Last week the ODFW issued kill permits for the two wolves, a male and a female, involved in livestock attacks at the Jacobs and Moore ranches, but Jacobs and others at Wednesday’s meeting asked Bruce Eddy, from the ODFW office in La Grande, why it took so long for the agency to issue the permits.

Jacobs and members of the Moore family questioned why, when the Oregon Wolf Management Plan allows the ODFW to issue kill permits for wolves that have killed two livestock, the ODFW didn’t issue the kill permits after 19 sheep were killed at the Jacobs ranch.

Eddy said even though wolves in this part of the state have been dropped from federal Endangered Species Act protection, they are still protected under the Oregon Endangered Species Act, so there is a process that must be followed before ODFW can issue kill permits.

 The wolf management plan requires ODFW to try non-lethal means before pursuing lethal means to control wolves that kill livestock.

Because the wolves initially moved onto the Wallowa-Whitman and stayed away from Keating Valley ranches for a few months this spring and summer, it appeared that the non-lethal approaches were working.

Eddy confirmed that other wolves have moved into Oregon from Idaho, including a radio-collared Idaho wolf tagged as Idaho B300, which was retagged as Oregon OR2 because an Oregon radio collar was placed on the wolf after problems with its Idaho collar developed.

Dan Forsea, a Richland-area rancher and president of the Baker County Livestock Association, said he appreciated the county commission’s unanimous vote to spend $20,000 for predator control.

“We all know, when there is a problem, you have to address it. It doesn’t just go away on its own,” Forsea said.

He said the wolf attacks at the Jacobs and Moore ranches reflect learned behavior by the male and female pair confirmed to be responsible for most of those attacks.

“If we take care of some of the problem wolves, we can live with the other ones,” Forsea said.

In an e-mail response to the latest wolf attacks at the Jacobs ranch, Sean Stevens of Oregon Wild, a conservation group that favors the return of wolves to Oregon, said it was “quite the coincidence that this all went down right as Idaho opened their wolf hunt.”
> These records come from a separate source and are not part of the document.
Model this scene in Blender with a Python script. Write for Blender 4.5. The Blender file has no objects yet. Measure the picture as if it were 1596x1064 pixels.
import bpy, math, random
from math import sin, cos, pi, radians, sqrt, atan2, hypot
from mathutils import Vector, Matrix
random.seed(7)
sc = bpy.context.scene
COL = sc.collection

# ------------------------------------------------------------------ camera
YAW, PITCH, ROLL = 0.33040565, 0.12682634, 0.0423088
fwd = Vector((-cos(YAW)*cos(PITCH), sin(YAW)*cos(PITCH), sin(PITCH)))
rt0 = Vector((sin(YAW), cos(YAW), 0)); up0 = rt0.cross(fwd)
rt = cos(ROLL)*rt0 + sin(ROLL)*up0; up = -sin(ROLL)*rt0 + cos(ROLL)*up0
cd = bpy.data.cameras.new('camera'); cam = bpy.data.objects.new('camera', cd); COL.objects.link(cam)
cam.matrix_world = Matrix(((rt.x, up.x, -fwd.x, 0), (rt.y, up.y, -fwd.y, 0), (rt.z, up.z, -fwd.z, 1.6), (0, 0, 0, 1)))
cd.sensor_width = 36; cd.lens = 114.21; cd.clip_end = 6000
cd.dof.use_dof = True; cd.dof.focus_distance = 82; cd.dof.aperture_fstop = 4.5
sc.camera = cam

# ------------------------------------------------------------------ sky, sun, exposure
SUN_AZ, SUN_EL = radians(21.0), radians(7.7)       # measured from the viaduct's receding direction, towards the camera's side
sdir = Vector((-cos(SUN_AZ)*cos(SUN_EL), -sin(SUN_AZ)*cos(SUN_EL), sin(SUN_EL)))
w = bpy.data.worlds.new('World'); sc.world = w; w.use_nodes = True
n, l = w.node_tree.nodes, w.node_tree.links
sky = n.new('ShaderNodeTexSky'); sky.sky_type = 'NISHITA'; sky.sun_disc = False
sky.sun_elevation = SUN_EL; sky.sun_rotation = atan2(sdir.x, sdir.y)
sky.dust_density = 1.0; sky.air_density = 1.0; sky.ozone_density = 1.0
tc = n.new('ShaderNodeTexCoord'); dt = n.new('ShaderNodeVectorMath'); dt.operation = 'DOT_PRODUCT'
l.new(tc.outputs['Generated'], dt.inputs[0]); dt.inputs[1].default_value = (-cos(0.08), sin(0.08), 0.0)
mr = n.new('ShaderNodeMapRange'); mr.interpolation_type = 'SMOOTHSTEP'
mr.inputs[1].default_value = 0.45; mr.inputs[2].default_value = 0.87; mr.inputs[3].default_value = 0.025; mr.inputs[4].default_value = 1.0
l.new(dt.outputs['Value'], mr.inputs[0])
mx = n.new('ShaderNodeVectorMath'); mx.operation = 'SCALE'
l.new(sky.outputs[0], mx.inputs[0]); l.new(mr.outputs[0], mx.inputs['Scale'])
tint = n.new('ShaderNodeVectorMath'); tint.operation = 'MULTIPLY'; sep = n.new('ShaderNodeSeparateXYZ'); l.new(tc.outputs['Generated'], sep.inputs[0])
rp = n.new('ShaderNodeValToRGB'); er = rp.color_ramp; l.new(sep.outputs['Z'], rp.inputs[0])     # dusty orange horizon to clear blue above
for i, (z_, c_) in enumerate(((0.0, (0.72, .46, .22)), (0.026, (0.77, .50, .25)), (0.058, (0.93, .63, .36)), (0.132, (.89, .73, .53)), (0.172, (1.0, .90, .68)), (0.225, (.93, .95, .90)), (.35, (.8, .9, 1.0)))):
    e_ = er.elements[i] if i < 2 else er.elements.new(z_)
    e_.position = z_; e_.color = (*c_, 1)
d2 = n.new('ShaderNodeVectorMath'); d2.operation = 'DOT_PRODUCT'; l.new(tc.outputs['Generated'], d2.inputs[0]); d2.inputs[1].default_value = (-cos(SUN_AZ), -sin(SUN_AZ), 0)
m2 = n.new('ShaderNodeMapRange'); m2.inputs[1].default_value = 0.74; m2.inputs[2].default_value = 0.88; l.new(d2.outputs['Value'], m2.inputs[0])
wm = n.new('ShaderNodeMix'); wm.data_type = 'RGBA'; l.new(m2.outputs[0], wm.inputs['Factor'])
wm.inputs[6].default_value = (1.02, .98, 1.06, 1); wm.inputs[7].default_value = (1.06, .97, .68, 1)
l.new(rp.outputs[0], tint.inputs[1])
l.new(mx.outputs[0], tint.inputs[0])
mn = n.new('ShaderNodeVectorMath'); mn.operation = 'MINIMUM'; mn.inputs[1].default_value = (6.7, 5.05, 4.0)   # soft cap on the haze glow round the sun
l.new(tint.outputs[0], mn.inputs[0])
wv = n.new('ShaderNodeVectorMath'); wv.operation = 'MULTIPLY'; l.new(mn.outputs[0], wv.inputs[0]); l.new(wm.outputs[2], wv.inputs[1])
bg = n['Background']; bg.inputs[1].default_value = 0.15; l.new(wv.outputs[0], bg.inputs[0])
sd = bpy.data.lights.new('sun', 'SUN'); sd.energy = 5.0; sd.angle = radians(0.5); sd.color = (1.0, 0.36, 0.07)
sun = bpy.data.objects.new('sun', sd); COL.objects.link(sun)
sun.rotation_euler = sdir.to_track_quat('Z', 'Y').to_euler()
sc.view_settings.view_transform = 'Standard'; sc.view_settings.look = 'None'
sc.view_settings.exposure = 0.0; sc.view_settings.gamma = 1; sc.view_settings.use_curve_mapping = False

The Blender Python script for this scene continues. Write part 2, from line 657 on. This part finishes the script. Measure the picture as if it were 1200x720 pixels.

“I think first and foremost, this incident shows that we’re lucky to have a clearly outlined wolf management plan, and that giving even more authority for folks to kill wolves is not necessary,” Stevens said.

“It’s certainly sad that these wolves will likely be killed given the relatively small population we have here in Oregon so far. We’re talking about maybe 25 percent of our wolves.

“The kill order also highlights the need to ensure that we are keeping wolf management in the hands of expert wildlife officials, and not sending folks out to hunt them for sport as we are seeing in Idaho,” Stevens said.

“Overall, we hope these two wolf killings are a minor setback in the continued effort to restore this native species to its important role in our natural systems,” he said.

Randy Moore, Tik Moore’s son, questioned how much groups defending the wolf reintroduction really care about wildlife and other animals.

“If those people really care about animals, what about the other animals the wolves kill?” Randy Moore said.

During Wednesday’s commission meeting, Jacobs held up a copy of the Western Farmer Stockman magazine and referred commissioners to a story describing how the wolf population has risen dramatically in Idaho since the federal government released captured wolves there in the mid 1990s.

As the state’s wolf population has increased to more than 800, widespread livestock predation and plummeting populations of deer and elk have been reported in some parts of Idaho.